Queensland’s Burke Developmental Road connects a string of historical and natural wonders as it meanders its way through station country from the Reef to the Gulf.

Story by Ian Glover and Photos by John Denman

Named after hapless explorer Robert O’Hara Burke, Queensland’s Burke Developmental Road (BDR) unfolds like the pages of a dry, dusty book; each chapter monotonously similar but subtly different. Tropical vegetation merges with savannah and then becomes scrub, tar becomes occasional then non-existent. It’s an exciting potpourri of bone-jarring corrugations, washaways and completely smooth surfaces. Officially, the BDR runs from Mareeba to the Gulf of Carpentaria and down to ‘The Curry’ (Cloncurry), but for our purposes, the journey ends at Karumba, a laid-back Gulf town where the sun sets over the sea and mud crabs and banana prawns beckon – salty, fresh and cheap.
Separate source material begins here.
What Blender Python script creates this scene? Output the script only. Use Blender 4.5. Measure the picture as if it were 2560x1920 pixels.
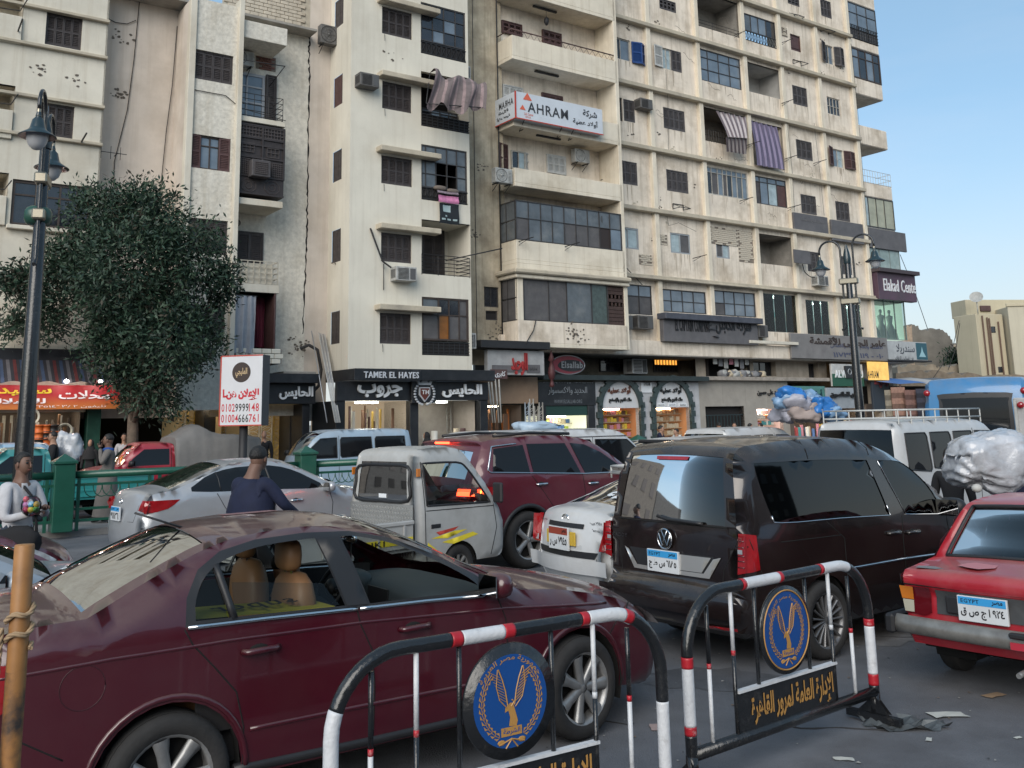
import bpy,math,random,re
from mathutils import noise
from math import sin,cos,pi,radians,sqrt,atan2,hypot
from mathutils import Vector as V,Matrix
from mathutils.geometry import delaunay_2d_cdt,tessellate_polygon
for _o in list(bpy.data.objects):bpy.data.objects.remove(_o)
SC=bpy.context.scene
COL=SC.collection
random.seed(7)
# ---------------------------------------------------------------- camera
FPX,PX0,PY0=2396.0,1265.0,612.0
PIT,ROLL,CH=radians(10.36),radians(1.13),2.10
cF=V((0,cos(PIT),sin(PIT)));_R=V((1,0,0));_U=V((0,-sin(PIT),cos(PIT)))
cR=_R*cos(ROLL)-_U*sin(ROLL);cU=_R*sin(ROLL)+_U*cos(ROLL)
cam=bpy.data.cameras.new('camera');camo=bpy.data.objects.new('camera',cam);COL.objects.link(camo)
cam.sensor_fit='HORIZONTAL';cam.sensor_width=36;cam.lens=36*FPX/2560
cam.shift_x=(1280-PX0)/2560;cam.shift_y=(PY0-960)/2560
cam.clip_start=0.05;cam.clip_end=3000
_m=Matrix((cR,cU,-cF)).transposed().to_4x4();_m.translation=V((0,0,CH));camo.matrix_world=_m
SC.camera=camo
# ---------------------------------------------------------------- world, sun, exposure
SUN_EL,SUN_ROT=radians(30),radians(195)
w=bpy.data.worlds.new('World');SC.world=w;w.use_nodes=True
nt=w.node_tree;nt.nodes.clear()
out=nt.nodes.new('ShaderNodeOutputWorld');bg=nt.nodes.new('ShaderNodeBackground')
sky=nt.nodes.new('ShaderNodeTexSky');sky.sky_type='NISHITA';sky.sun_disc=False
sky.sun_elevation=SUN_EL;sky.sun_rotation=SUN_ROT;sky.air_density=1.0;sky.dust_density=.7;sky.ozone_density=1.6
tc=nt.nodes.new('ShaderNodeTexCoord');mp=nt.nodes.new('ShaderNodeMapping');mp.inputs['Scale'].default_value=(1.2,1.2,5)
mp.inputs['Rotation'].default_value=(0.1,0.25,0.3)
nz=nt.nodes.new('ShaderNodeTexNoise');nz.inputs['Scale'].default_value=1.7;nz.inputs['Detail'].default_value=7;nz.inputs['Roughness'].default_value=.55
rp=nt.nodes.new('ShaderNodeValToRGB');rp.color_ramp.elements[0].position=.47;rp.color_ramp.elements[1].position=.78
mx=nt.nodes.new('ShaderNodeMix');mx.data_type='RGBA'
hs=nt.nodes.new('ShaderNodeHueSaturation');hs.inputs['Saturation'].default_value=1.12;hs.inputs['Value'].default_value=1.0
sc_=nt.nodes.new('ShaderNodeMix');sc_.data_type='RGBA';sc_.inputs[0].default_value=.3;sc_.inputs[7].default_value=(4.3,6.5,7.6,1)
mul=nt.nodes.new('ShaderNodeMath');mul.operation='MULTIPLY';mul.inputs[1].default_value=.14
L=nt.links.new
L(tc.outputs['Generated'],mp.inputs[0]);L(mp.outputs[0],nz.inputs['Vector']);L(nz.outputs['Fac'],rp.inputs[0]);L(rp.outputs[0],mul.inputs[0])
L(sky.outputs[0],hs.inputs['Color']);L(hs.outputs[0],sc_.inputs[6]);L(sc_.outputs[2],mx.inputs[6]);mx.inputs[7].default_value=(7.2,6.5,6.3,1)
sep=nt.nodes.new('ShaderNodeSeparateXYZ');hz_=nt.nodes.new('ShaderNodeMapRange');hz_.interpolation_type='SMOOTHSTEP';hz_.inputs['From Min'].default_value=-.02;hz_.inputs['From Max'].default_value=.30;hz_.inputs['To Min'].default_value=.82;hz_.inputs['To Max'].default_value=0
hm=nt.nodes.new('ShaderNodeMix');hm.data_type='RGBA';hm.inputs[7].default_value=(4.9,5.15,5.35,1)
L(tc.outputs['Generated'],sep.inputs[0]);L(sep.outputs['Z'],hz_.inputs['Value']);L(hz_.outputs[0],hm.inputs[0]);L(mx.outputs[2],hm.inputs[6])
L(mul.outputs[0],mx.inputs[0]);L(hm.outputs[2],bg.inputs[0]);L(bg.outputs[0],out.inputs[0]);bg.inputs[1].default_value=.077
sl=bpy.data.lights.new('sun','SUN');sl.energy=1.5;sl.angle=radians(50);sl.color=(1,.935,.84)
so=bpy.data.objects.new('sun',sl);COL.objects.link(so)
so.rotation_euler=V((sin(SUN_ROT)*cos(SUN_EL),cos(SUN_ROT)*cos(SUN_EL),sin(SUN_EL))).to_track_quat('Z','Y').to_euler()
SC.view_settings.view_transform='Standard';SC.view_settings.look='None';SC.view_settings.gamma=1
SC.view_settings.use_curve_mapping=False;SC.view_settings.exposure=0.93
SC.cycles.max_bounces=6;SC.cycles.transparent_max_bounces=14;SC.cycles.diffuse_bounces=3;SC.cycles.glossy_bounces=3
SC.cycles.transmission_bounces=4;SC.cycles.caustics_reflective=False;SC.cycles.caustics_refractive=False
SC.cycles.sample_clamp_indirect=6
# ---------------------------------------------------------------- measuring: from a pixel of the photograph to a place
FAZ=radians(55.1);fd=V((sin(FAZ),cos(FAZ),0));fn=V((cos(FAZ),-sin(FAZ),0));FA=V((4.4,43,0))
FROT=pi/2-FAZ
def pray(x,y):return cF+cR*((x-PX0)/FPX)+cU*((PY0-y)/FPX)
def FU(x,y,w=0):
 r=pray(x,y);t=((FA+fn*w-V((0,0,CH))).dot(fn))/r.dot(fn);P=V((0,0,CH))+r*t
 return(P-FA).dot(fd),P.z
def FW(u,w,z):return FA+fd*u+fn*w+V((0,0,z))
def PD(x,y,Y):
 r=pray(x,y);t=Y/r.y;return V((0,0,CH))+r*t
CROP={'1':(0,0,2.765),'2':(760,0,2.765),'3':(1480,0,2.765),'D':(0,540,3.456),'A':(560,540,3.253),'B':(1160,540,3.253),'C':(1800,540,2.9105)}
def FR(k,x0,y0,x1,y1,w=0):
 ox,oy,s=CROP[k]
 a=FU(ox+x0/s,oy+y0/s,w);b=FU(ox+x1/s,oy+y1/s,w)
 return a[0],b[0],b[1],a[1]
# ---------------------------------------------------------------- materials
def hexc(h):
 if not isinstance(h,str):return tuple(h)[:3]
 h=h.lstrip('#');c=[int(h[i:i+2],16)/255 for i in(0,2,4)]
 return tuple(((x+.055)/1.055)**2.4 if x>.04045 else x/12.92 for x in c)
MATS={}
def mat(name,col,rough=.5,metal=0,nv=0,ns=3,bump=0,bs=40,coat=0,dirt=0,dcol=(.12,.1,.08),ds=1.2,emit=0,ecol=None,spec=None,streak=0,dust=0,alpha=1,sub=0,dth=.5):
 if name in MATS:return MATS[name]
 m=bpy.data.materials.new(name);MATS[name]=m;m.use_nodes=True
 nt=m.node_tree;p=nt.nodes['Principled BSDF'];c=hexc(col);L=nt.links.new
 p.inputs['Base Color'].default_value=(*c,1);p.inputs['Roughness'].default_value=rough;p.inputs['Metallic'].default_value=metal
 if spec is not None:p.inputs['Specular IOR Level'].default_value=spec
 if coat:p.inputs['Coat Weight'].default_value=coat;p.inputs['Coat Roughness'].default_value=.06
 if emit:p.inputs['Emission Color'].default_value=(*(hexc(ecol)if ecol else c),1);p.inputs['Emission Strength'].default_value=emit
 if alpha<1:p.inputs['Alpha'].default_value=alpha
 cur=None
 if nv or bump or dirt or streak or dust:
  tc=nt.nodes.new('ShaderNodeTexCoord')
 if nv:
  n=nt.nodes.new('ShaderNodeTexNoise');n.inputs['Scale'].default_value=ns;n.inputs['Detail'].default_value=6;n.inputs['Roughness'].default_value=.6
  L(tc.outputs['Object'],n.inputs['Vector'])
  r=nt.nodes.new('ShaderNodeMapRange');r.inputs['From Min'].default_value=.3;r.inputs['From Max'].default_value=.7
  r.inputs['To Min'].default_value=1-nv;r.inputs['To Max'].default_value=1+nv*.6
  L(n.outputs['Fac'],r.inputs['Value'])
  mm=nt.nodes.new('ShaderNodeMix');mm.data_type='RGBA';mm.blend_type='MULTIPLY';mm.inputs[0].default_value=1
  mm.inputs[6].default_value=(*c,1);L(r.outputs[0],mm.inputs[7]);cur=mm.outputs[2]
 def over(fac,col2):
  nonlocal cur
  mm=nt.nodes.new('ShaderNodeMix');mm.data_type='RGBA';L(fac,mm.inputs[0])
  if cur is None:mm.inputs[6].default_value=(*c,1)
  else:L(cur,mm.inputs[6])
  mm.inputs[7].default_value=(*hexc(col2),1);cur=mm.outputs[2]
 def blot(scale,lo,hi,amt,mapsc=None,det=8):
  n=nt.nodes.new('ShaderNodeTexNoise');n.inputs['Scale'].default_value=scale;n.inputs['Detail'].default_value=det;n.inputs['Roughness'].default_value=.65
  if mapsc:
   mp=nt.nodes.new('ShaderNodeMapping');mp.inputs['Scale'].default_value=mapsc;L(tc.outputs['Object'],mp.inputs[0]);L(mp.outputs[0],n.inputs['Vector'])
  else:L(tc.outputs['Object'],n.inputs['Vector'])
  r=nt.nodes.new('ShaderNodeMapRange');r.inputs['From Min'].default_value=lo;r.inputs['From Max'].default_value=hi
  r.inputs['To Min'].default_value=0;r.inputs['To Max'].default_value=amt;L(n.outputs['Fac'],r.inputs['Value']);return r.outputs[0]
 if dirt:over(blot(ds,dth,dth+.22,dirt),dcol)
 if streak:over(blot(1.0,.5,.74,streak,(4.5,4.5,.2)),dcol)
 if dust:
  g=nt.nodes.new('ShaderNodeNewGeometry');s_=nt.nodes.new('ShaderNodeSeparateXYZ');L(g.outputs['Normal'],s_.inputs[0]);r=nt.nodes.new('ShaderNodeMapRange')
  r.inputs['From Min'].default_value=.25;r.inputs['From Max'].default_value=1;r.inputs['To Min'].default_value=.02;r.inputs['To Max'].default_value=dust;L(s_.outputs['Z'],r.inputs['Value'])
  m_=nt.nodes.new('ShaderNodeMath');m_.operation='MULTIPLY';L(r.outputs[0],m_.inputs[0]);L(blot(3.5,.25,.6,1.0),m_.inputs[1]);over(m_.outputs[0],(.30,.25,.20))
  a_=nt.nodes.new('ShaderNodeMath');a_.operation='MULTIPLY_ADD';L(m_.outputs[0],a_.inputs[0]);a_.inputs[1].default_value=.5;a_.inputs[2].default_value=rough;L(a_.outputs[0],p.inputs['Roughness'])
  if coat:c_=nt.nodes.new('ShaderNodeMath');c_.operation='MULTIPLY_ADD';L(m_.outputs[0],c_.inputs[0]);c_.inputs[1].default_value=-1.1*coat;c_.inputs[2].default_value=coat;c_.use_clamp=True;L(c_.outputs[0],p.inputs['Coat Weight'])
 if cur is not None:L(cur,p.inputs['Base Color'])
 if bump:
  n=nt.nodes.new('ShaderNodeTexNoise');n.inputs['Scale'].default_value=bs;n.inputs['Detail'].default_value=5;L(tc.outputs['Object'],n.inputs['Vector'])
  b=nt.nodes.new('ShaderNodeBump');b.inputs['Strength'].default_value=bump;b.inputs['Distance'].default_value=.02
  L(n.outputs['Fac'],b.inputs['Height']);L(b.outputs[0],p.inputs['Normal'])
 return m
def glassmat(name,tint,dens=.5,rough=.03,refl=1.0,ior=1.45):
 if name in MATS:return MATS[name]
 m=bpy.data.materials.new(name);MATS[name]=m;m.use_nodes=True;nt=m.node_tree;nt.nodes.clear();L=nt.links.new
 o=nt.nodes.new('ShaderNodeOutputMaterial');t=nt.nodes.new('ShaderNodeBsdfTransparent');g=nt.nodes.new('ShaderNodeBsdfGlossy')
 f=nt.nodes.new('ShaderNodeFresnel');x=nt.nodes.new('ShaderNodeMixShader');f.inputs[0].default_value=ior
 c=hexc(tint);k=1-dens;t.inputs[0].default_value=(c[0]*k,c[1]*k,c[2]*k,1);g.inputs['Roughness'].default_value=rough
 g.inputs[0].default_value=(refl,refl,refl,1)
 L(f.outputs[0],x.inputs[0]);L(t.outputs[0],x.inputs[1]);L(g.outputs[0],x.inputs[2]);L(x.outputs[0],o.inputs[0]);return m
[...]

John Atherton (after whom the Atherton Tableland is named) founded Mareeba when he built a rest house for travellers heading for the tin fields on the Wild River. These days, tourism still plays a vital part in the town’s economy, with a crowded information centre-cum-museum providing all the information about the district that visitors could possibly want. The Mareeba district, promoted as ‘where the rainforest meets the outback’, boasts coffee plantations, macadamia farms, thundering waterfalls and spectacular gorges, a wine and food trail and even a tropical fruit liqueur distillery where exotic drinks are created from coffee beans, mulberries, lemons and bananas.